Soul Kitchen, recensione del film di Fatih Akin Premio Speciale della Giuria a Venezia 2009

07 gennaio 2010
3.5 di 5

Dopo due film dai toni decisamente drammatici e qualche documentario, Fatih Akin applica tutta l'energia del suo cinema ad una commedia. Il suo nuovo film, che a Venezia ha ottenuto il Premio Speciale della Giuria, è simpatico e (fortunatamente) senza troppe pretese.

Soul Kitchen, recensione del film di Fatih Akin Premio Speciale della Giuria a Venezia 2009

Soul Kitchen - la recensione

Cibo, musica, amore, fratelli, errori, successi, problemi di denaro: in una parola, la vita. È intorno alla vita che si costruisce Soul Kitchen, il nuovo film del regista turco-tedesco Fatih Akin. Una vita dinamica e pulsante, che ha il suo cuore nel ristorante che dà il titolo al film: un locale ricavato da un ex magazzino alla periferia di Amburgo, gestito con grande passione ma senza particolari abilità in cucina da Zinos. Tra i tavoli del Soul Kitchen si muovono persone davvero care al protagonista: dai suoi amici e camerieri ai suoi clienti più affezionati, a suo fratello che ha appena ottenuto la libertà vigilata dal carcere dove era stato rinchiuso per furto.
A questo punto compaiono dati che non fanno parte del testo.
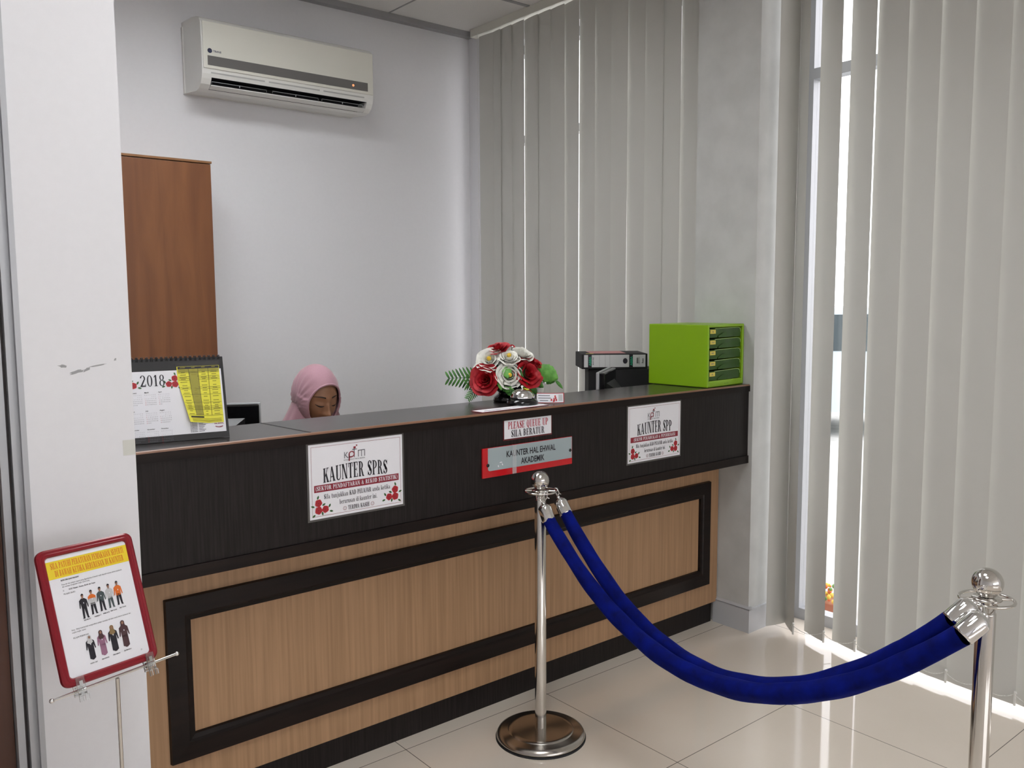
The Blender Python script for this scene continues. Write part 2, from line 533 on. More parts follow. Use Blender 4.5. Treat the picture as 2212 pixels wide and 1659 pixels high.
G = {
    'A': (0.52, Q_((0.16, 1), (0.27, 1), (0.49, 0), (0.34, 0)) + Q_((0.17, 1), (0.22, 1), (0.09, 0), (0.03, 0)) + R_(0.11, .28, .38, .34)
          + R_(0, 0, .14, .05) + R_(.30, 0, .53, .05)),
    'B': (0.48, ST(.05) + bowl(.17, .5, 1, .22) + bowl(.17, 0, .54, .26, .12)),
    'D': (0.50, ST(.05) + bowl(.17, 0, 1, .30, .13)),
    'E': (0.45, ST(.05) + R_(.05, 0, .41, .05) + R_(.05, .95, .40, 1) + R_(.15, .48, .31, .54) + R_(.36, 0, .41, .24) + R_(.35, .76, .40, 1) + R_(.27, .40, .31, .62)),
    'F': (0.43, ST(.05) + R_(.05, .95, .39, 1) + R_(.15, .46, .30, .52) + R_(.34, .74, .39, 1) + R_(.27, .38, .30, .60)),
    'H': (0.54, ST(.05) + ST(.34) + R_(.1, .48, .4, .54)),
    'I': (0.25, ST(.06)),
    'J': (0.34, R_(.15, .2, .28, 1) + R_(.1, .95, .33, 1) + E_(.14, .18, .14, .18, .07, .05, 180, 360)),
    'K': (0.53, ST(.05) + Q_((.16, .42), (.22, .42), (.42, 1), (.36, 1)) + Q_((.20, .56), (.31, .62), (.49, 0), (.34, 0)) + R_(.30, .95, .50, 1) + R_(.29, 0, .53, .05)),
    'L': (0.42, ST(.05) + R_(.05, 0, .39, .05) + R_(.34, 0, .39, .27)),
    'M': (0.66, ST(.04, wd=.06) + ST(.48) + Q_((.06, 1), (.19, 1), (.34, .1), (.28, .0)) + Q_((.44, 1), (.52, 1), (.34, 0), (.28, 0))),
    'N': (0.54, ST(.05, wd=.055) + Q_((.05, 1), (.19, 1), (.47, 0), (.36, 0)) + ST(.42, wd=.055)),
    'O': (0.48, E_(.24, .5, .21, .52, .12, .05, 0, 360, 22)),
    'P': (0.46, ST(.05) + bowl(.17, .42, 1, .26, .12)),
    'Q': (0.48, E_(.24, .5, .21, .52, .12, .05, 0, 360, 22) + Q_((.2, .2), (.3, .2), (.48, -.14), (.36, -.14))),
    'R': (0.51, ST(.05) + bowl(.17, .46, 1, .24, .12) + Q_((.22, .50), (.33, .50), (.48, 0), (.35, 0)) + R_(.35, 0, .52, .05)),
    'S': (0.43, E_(.21, .735, .18, .275, .11, .05, 15, 265) + E_(.21, .265, .19, .275, .115, .05, -165, 85) + Q_((.08, .66), (.2, .75), (.38, .35), (.2, .26))
          + R_(.35, .68, .39, .99) + R_(.03, .01, .07, .32)),
    'T': (0.46, ST(.165, t=False) + R_(.02, .95, .44, 1) + R_(.02, .72, .065, 1) + R_(.395, .72, .44, 1)),
    'U': (0.52, R_(.06, .2, .19, 1) + R_(.02, .95, .24, 1) + R_(.40, .2, .455, 1) + R_(.34, .95, .51, 1) + E_(.2575, .22, .1975, .24, .12, .06, 180, 300) + E_(.2575, .22, .1975, .24, .06, .06, 300, 360)),
    'W': (0.70, Q_((.04, 1), (.17, 1), (.29, 0), (.21, 0)) + Q_((.34, .85), (.38, 1), (.27, 0), (.21, 0)) + Q_((.30, 1), (.43, 1), (.53, 0), (.45, 0)) + Q_((.61, 1), (.66, 1), (.52, 0), (.46, 0))
          + R_(0, .95, .22, 1) + R_(.27, .95, .46, 1) + R_(.55, .95, .71, 1)),
    '&': (0.56, E_(.22, .77, .13, .23, .06, .05) + E_(.21, .27, .19, .28, .11, .05, 60, 400) + Q_((.13, .70), (.22, .74), (.52, 0), (.38, 0)) + R_(.36, .45, .54, .5)),
    '(': (0.24, E_(.25, .45, .2, .62, .08, .03, 115, 245)),
    ')': (0.24, E_(-.01, .45, .2, .62, .08, .03, -65, 65)),
    '.': (0.20, R_(.05, 0, .15, .13)),
    'a': (0.42, E_(.17, .45, .14, .2, .06, .05, 0, 160) + R_(.22, .1, .32, .46) + R_(.30, 0, .40, .05) + R_(.24, 0, .33, .14) + E_(.18, .18, .15, .2, .09, .05, 60, 360)),
    'b': (0.42, R_(.05, 0, .15, 1) + R_(.0, .95, .15, 1) + E_(.19, .32, .19, .34, .1, .05, -140, 140)),
    'd': (0.44, R_(.27, 0, .37, 1) + R_(.21, .95, .37, 1) + R_(.27, 0, .43, .05) + E_(.22, .32, .19, .34, .1, .05, 40, 320)),
    'e': (0.40, E_(.2, .32, .175, .34, .1, .05, 5, 325) + R_(.06, .34, .36, .39)),
    'i': (0.24, ST(.07, 0, .65, t=False, wd=.1) + R_(.03, .60, .17, .65) + R_(.065, .78, .175, .95)),
    'j': (0.24, R_(.1, -.12, .2, .65) + R_(.05, .6, .2, .65) + R_(.095, .78, .205, .95) + E_(.08, -.1, .12, .16, .06, .05, 190, 360)),
    'k': (0.44, ST(.06, wd=.1, t=False) + R_(.01, .95, .16, 1) + Q_((.14, .27), (.19, .27), (.36, .65), (.31, .65)) + Q_((.18, .37), (.27, .42), (.42, 0), (.30, 0)) + R_(.27, 0, .45, .05) + R_(.25, .6, .42, .65)),
    'l': (0.24, ST(.07, wd=.1, t=False) + R_(.02, .95, .17, 1)),
    'n': (0.47, ST(.06, 0, .65, t=False, wd=.1) + R_(.01, .6, .16, .65) + E_(.24, .42, .17, .24, .1, .06, 0, 140) + ST(.31, 0, .42, t=False, wd=.1)),
    'r': (0.36, ST(.06, 0, .65, t=False, wd=.1) + R_(.01, .6, .16, .65) + E_(.26, .44, .12, .22, .06, .07, 60, 160) + R_(.25, .5, .35, .65)),
    's': (0.34, E_(.17, .48, .14, .18, .08, .045, 20, 265) + E_(.17, .17, .15, .19, .085, .045, -165, 85) + Q_((.06, .42), (.16, .48), (.31, .22), (.17, .16))),
    't': (0.30, R_(.08, .1, .18, .9) + R_(.0, .6, .27, .65) + E_(.19, .14, .11, .16, .09, .06, 180, 350)),
    'u': (0.47, R_(.06, .15, .16, .65) + R_(.01, .6, .16, .65) + E_(.22, .2, .16, .21, .1, .06, 180, 330) + ST(.31, 0, .65, t=False, wd=.1) + R_(.26, .6, .41, .65)),
    '0': (0.46, E_(.23, .5, .20, .51, .10, .05, 0, 360, 22)),
    '1': (0.36, ST(.13, wd=.11, t=False, l=.06) + Q_((.13, .98), (.2, 1), (.1, .8), (.03, .8))),
    '2': (0.46, E_(.22, .72, .19, .29, .10, .05, -20, 170) + Q_((.28, .62), (.40, .66), (.16, .05), (.03, .05)) + R_(.03, 0, .43, .11) + R_(.39, 0, .43, .24)),
    '8': (0.46, E_(.23, .75, .17, .26, .09, .05) + E_(.23, .26, .20, .28, .10, .05)),
    ' ': (0.26, []),
}


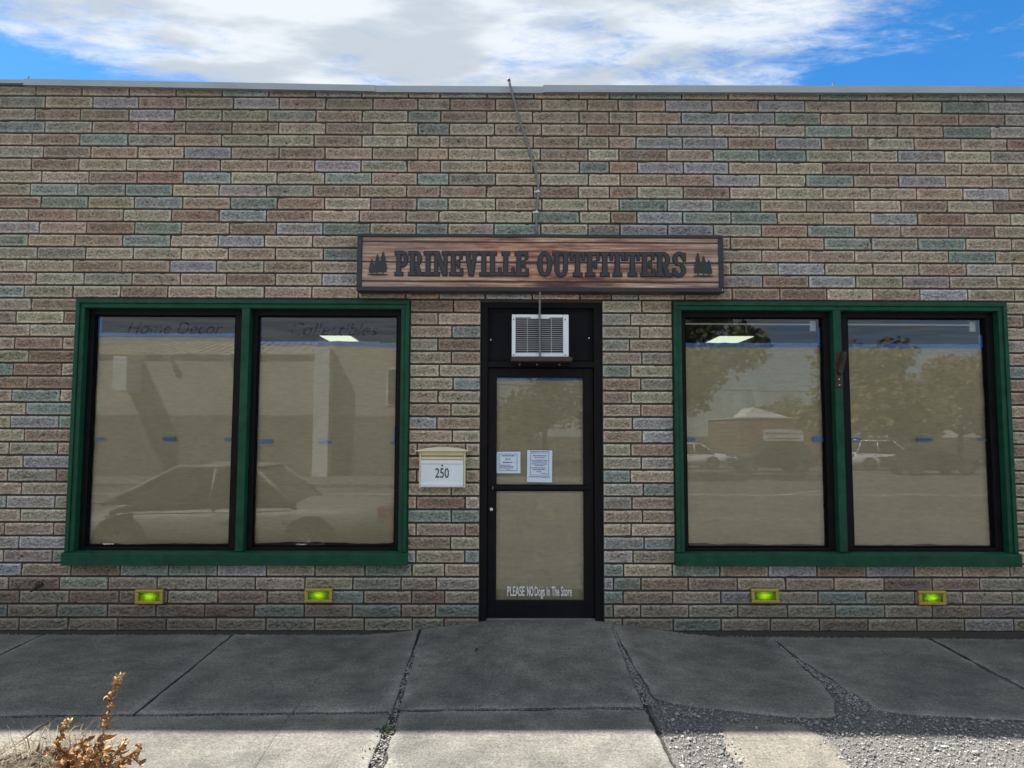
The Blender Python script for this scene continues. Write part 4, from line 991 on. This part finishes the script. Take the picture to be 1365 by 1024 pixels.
def build_planter():
    cx, cy, zb, zt, r = -1.765, -3.32, -.105, .395, .315
    o = empty('barrel_planter', (cx, cy, zb), 'dark half-barrel planter at the pavement edge', 'planter')
    m = MB(); m.lathe([(r*.80, zb), (r*.93, zb+.18), (r, zt-.06), (r*1.01, zt), (r*.93, zt), (r*.92, zt-.05)], (cx, cy, 0), 'z', 40); m.build('staves', MAT['barrel'], o, smooth=False)
    for z, k in ((zb+.10, .875), (zt-.10, .992)):
        m = MB(); m.lathe([(r*k, z), (r*k+.006, z), (r*(k+.012)+.006, z+.035), (r*(k+.012), z+.035)], (cx, cy, 0), 'z', 40); m.build('hoop', MAT['rust'], o)
    m = MB(); m.lathe([(r*.925, zt-.045), (r*.6, zt+.01), (r*.3, zt+.03), (.001, zt+.035)], (cx, cy, 0), 'z', 32); m.build('soil', MAT['soil'], o, smooth=True)
    # tussock of dry grass
    m = MB(); rr = random.Random(3)
    for i in range(2000):
        a = rr.uniform(0, 6.28); q = math.sqrt(rr.random())*r*.98; x = cx+q*math.cos(a); y = cy+q*math.sin(a)
        h = zt+.03+.085*max(0, 1-(q/r)**2)*rr.random()+(.03 if x < cx+.05 else 0)*rr.random()
        blade(m, (x, y, h-.02), (rr.gauss(.2*math.cos(a), .8), rr.gauss(.2*math.sin(a), .8), rr.uniform(-.1, .65)), rr.uniform(.05, .13), rr.uniform(.0007, .0019), .5)
    for i in range(90):
        x = cx+rr.uniform(-.06, .24); y = cy+rr.uniform(-.05, .22)
        blade(m, (x, y, zt+.05), (rr.gauss(0, .5), rr.gauss(0, .4), 1), rr.uniform(.08, .16), .0011, .25)
    tag(m.build('dry_grass_clump', MAT['straw']), 'matted clump of pale dry grass filling the barrel planter', 'dry grass')
    # dead plant: rust-orange stems with curled leaves
    p = empty('dead_plant', (cx+.22, cy-.06, zt), 'withered rust-orange plant with curled leaves standing in the barrel planter', 'plant')
    y0 = cy-.07
    X = lambda px, d=2.55: (px-676)/930*d
    Zp = lambda py, d=2.57: CAM_H-(py-578)/930*d
    stems = [[(128, 1040), (138, 1005), (146, 975), (150, 945), (156, 922), (162, 898)], [(118, 1040), (98, 1015), (86, 990), (88, 972), (96, 958)], [(130, 1035), (152, 1008), (166, 992), (174, 978)], [(140, 1030), (165, 1012), (182, 1004), (190, 1016)], [(140, 1030), (168, 1008), (183, 996), (186, 992)], [(125, 1040), (118, 1020), (112, 1000), (110, 990)]]
    sm_ = MB(); lf = MB(); hd = MB(); rr = random.Random(9)
    for si, st in enumerate(stems):
        P = [(X(a), y0+rr.uniform(-.01, .01)+.01*si, Zp(b)) for a, b in st]
        n = len(P); sm_.tube(P, [.0045-.003*i/(n-1) for i in range(n)], 6)
        dens = (30, 24, 15, 8, 6, 18)[si]
        for i in range(n-1):
            A, B = Vector(P[i]), Vector(P[i+1])
            for k in range(dens if i < 3 else int(dens*.75)):
                q = A.lerp(B, rr.random()); big = .040 if i < 2 else .030
                curl_leaf(lf, q, (rr.gauss(0, 1), rr.gauss(0, 1), rr.gauss(.0, .7)), rr.uniform(.4, 1.5)*big, rr.uniform(.25, .8)*big*.8, rr.uniform(1.0, 5.0))
        hd = MB()
        for k in range(16 if si < 2 else 7):
            q = Vector(P[-1])+Vector((rr.gauss(0, .006), rr.gauss(0, .006), rr.uniform(-.022, .006)))
            curl_leaf(hd, q, (rr.gauss(0, .6), rr.gauss(0, .6), 1), rr.uniform(.012, .024), .010, rr.uniform(-1, 2))
        hd.build('seed_head', MAT['palehead'], p, smooth=True)
    for k in range(330):                                     # litter of dead leaves round the base
        q = Vector((X(rr.gauss(130, 24)), y0+rr.gauss(.0, .05), Zp(rr.uniform(985, 1045))))
        if q.x > cx+r*.95: continue
        curl_leaf(lf, q, (rr.gauss(0, 1), rr.gauss(0, 1), rr.gauss(.3, .6)), rr.uniform(.02, .045), rr.uniform(.012, .026), rr.uniform(.8, 3.8))
    sm_.build('stems', MAT['rustleaf'], p); lf.build('leaves', MAT['rustleaf'], p)
build_planter()
def build_weeds():
    rr = random.Random(14)
    for (x, y, n, s, lab) in ((-.715, -1.80, 34, .030, 'small green weed growing in the open pavement joint'), (-.735, -2.02, 16, .024, 'tiny second weed lower in the open pavement joint')):
        m = MB(); z = float(gz(x, y))-.012
        for k in range(n):
            curl_leaf(m, (x+rr.gauss(0, .022), y+rr.gauss(0, .04), z+rr.random()*.012), (rr.gauss(0, 1), rr.gauss(0, .8), rr.uniform(.1, .9)), rr.uniform(.5, 1.3)*s, s*.4, rr.uniform(-.5, 1.5))
        tag(m.build('weed', MAT['weed']), lab, 'weed', 'weeds in the pavement joint')
build_weeds()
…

Ma la vita che pulsa dentro il ristorante esce per le strade della città anseatica, toccando personaggi come Nadine, la fidanzata di Zinos che si sta trasferendo in Cina e vorrebbe il ragazzo la seguisse nonostante il suo amore per il locale che gestisce, e Shayn cuoco geniale dal carattere bisbetico che finirà a lavorare nel locale. Perché dal Soul Kitchen tutto parte e al Soul Kitchen tutto ritorna, in un fibrillante caleidoscopio di situazioni, emozioni, avventure e risate cucinato da Akin come un fresco e speziato piatto misto.

A farla da padrone, in Soul Kitchen, sono i toni della commedia, finora non frequentati dall’autore de La sposa turca e di Ai confini del paradiso e di documentari come Crossing the Bridge. Ma tutta l’energia che Akin aveva saputo utilizzare e trasmettere in quei film torna qui intatta e perfettamente coerente con il caotico andirivieni di situazioni che il film offre allo spettatore: energia che si compone di gran ritmo, regia dinamica, larghissimo e sensato utilizzo della musica rock per fare da contrappunto e colonna sonora agli avvenimenti, tanto umorismo scanzonato (solo a tratti eccessivamente e teutonicamente fuori misura) ma anche un sincero calore umano nell’intessere relazioni e descrivere sentimenti.

Intendiamoci, Akin ha realizzato il suo film con ingredienti comunissimi e le storie che racconta non sono certo originali o esotiche. E la sua cucinazione è assai più assimilabile alla sincera convenzionalità di un’osteria dove si beve e si scherza mangiando di gusto che non alle fredde raffinatezze di una Nouvelle Cuisine o alle ricerche estreme della cucina molecolare di un Adrià. Ma è proprio per questo che lo si apprezza e lo si segue di gusto, per la sua schiettezza e la comprensibilissima mancanza di pretese che non siano quelle di realizzare un film ben fatto, abbondande e piacevole per il palato dello spettatore al quale non interessino diete o snobismi gastro-cinematografici.

Citazione di merito per la brigata di cucina capitata dal regista: dal simpatico protagonista e co-sceneggiatore Adam Bousdoukos al Birol Unel che interpreta Shayn, cuoco che pare perlomeno vagamente ispirato ad Anthony Bourdain, passando per la gradevole sorpresa Anna Bederke.